Rule of law(lessness) in Turkey?

Turkish Prime Minister Recep Tayyip Erdoğan (Photo: Today's Zaman, Mustafa Kirazlı)
Turkish Prime Minister Recep Tayyip Erdoğan (Photo: Today's Zaman, Mustafa Kirazlı)


Date posted: November 21, 2013

M. EDİB YILMAZ

Ever since a draft law about shutting private prep schools was leaked to the press, I was somehow hoping that this idea had not originated with Prime Minister Recep Tayyip Erdoğan himself but from one of his close aides, or perhaps a few of them.

It turned out that I was overly optimistic, for I did not want to believe that a prime minister who bravely fought the old, authoritarian establishment in the people’s name for years could have changed so much, adopting just the same behavior we were subjected to in the past. I had thought that those bitter experiences were only a distant memory. Unfortunately, I was wrong — terribly so.

On the night of Nov. 20, Erdoğan, speaking on a TV program, proved that he will not hesitate to undermine the rule of law he helped strengthen in the first seven years of his government. Despite the fact that such a significant change in education policy will negatively affect students and their families, both socially and economically, and the fact that it runs entirely against the fundamental freedom of enterprise, he demonstrated with strongly-worded statements that he will not yield to the demands of the people.

If we have enough time in this world, we will witness what his attitude, which alienates large communities of people, will bring to him and his Justice and Development Party (AK Party). My guess, in the most diplomatic words, is that he will wish he had continued to listen to the people as he had in previous years.
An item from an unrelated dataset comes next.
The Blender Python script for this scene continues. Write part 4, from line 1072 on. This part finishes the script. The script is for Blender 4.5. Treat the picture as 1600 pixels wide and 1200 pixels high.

Fighting reason and friendly advice

According to his words of Nov. 20, thousands of private prep schools providing supplementary educational support will be forced to end business next year, if the draft law is maintained, and will be transformed, if possible, into private schools that follow the national education curriculum. The idea, said Erdoğan, is to allow everyone access to quality education without additional expense. I admit that his rhetoric sounds good, but from the outset I see a number of flaws in this plan.

These prep schools are operating in a free-market economy and have emerged from a need and demand from the people. In a country where 1.5 million students take a centralized exam each year to enter a decent university/faculty but only a tenth — at most — are able to do so, the competition for educational success is a reality. You simply cannot defeat this just by thinking otherwise. There must be a coherent education policy and huge investments in place.

Aside from a qualitative upgrade, there is an obvious need for quantitative development, that is — in the simplest possible terms — a greater number of universities. In the absence of at least 10 times more fully equipped, sufficiently staffed universities than it currently has, Turkey will continue as a country in which students race each other for precious places in the existing faculties. And as long as there is competition, there will be a need for private tuition. This is exactly what those prep schools supply at the end of the day: It is supply and demand, as simple as that.

That being said, let us imagine that the government somehow goes ahead with its plan to close the prep schools. Families will then start looking elsewhere for more educational support, because they have to. One-on-one private tuition seems to be a good option for them. But it is expensive: much more expensive than a prep school. A simple calculation shows that, on average, families will have to pay at least three times more for private tutoring than they now pay for education at prep schools. I don’t know about you, but this plan seems entirely counterproductive.

Therefore, I believe that this fight against common sense and all the friendly advice many intellectuals have offered is bound to fail. It is not going to work, because the proposal does not make any sense and it is against the law.

An open challenge to the government

However, pro-government media circles believe otherwise. They say that when the government runs to the people’s aid with the free-of-charge Community Education Centers (Halk Eğitim Merkezleri, as they are called in Turkish), people will have the necessary support for their children’s education needs. They don’t seem to understand the meaning of the words “more” or “better,” but I have an idea, a democratic one, unlike the prime minister’s idea, to put their argument to the test.

I propose that the government should go ahead and establish those free centers, thousands of them, everywhere in the country and allow them to compete with the existing prep schools that are charging students for their classes. If the people choose to send their kids to those centers instead of the prep schools, then there is no problem. A simple supply-and-demand mechanism will have worked and the government will have removed the prep schools. Furthermore, the rule of law in this country will not have received yet another blow.

But if people still prefer those private institutions, and I believe an overwhelming majority of them will, then those in power must be just another group of condescending statists enforcing their ambiguous agenda on the people. I expect to hear the government’s response.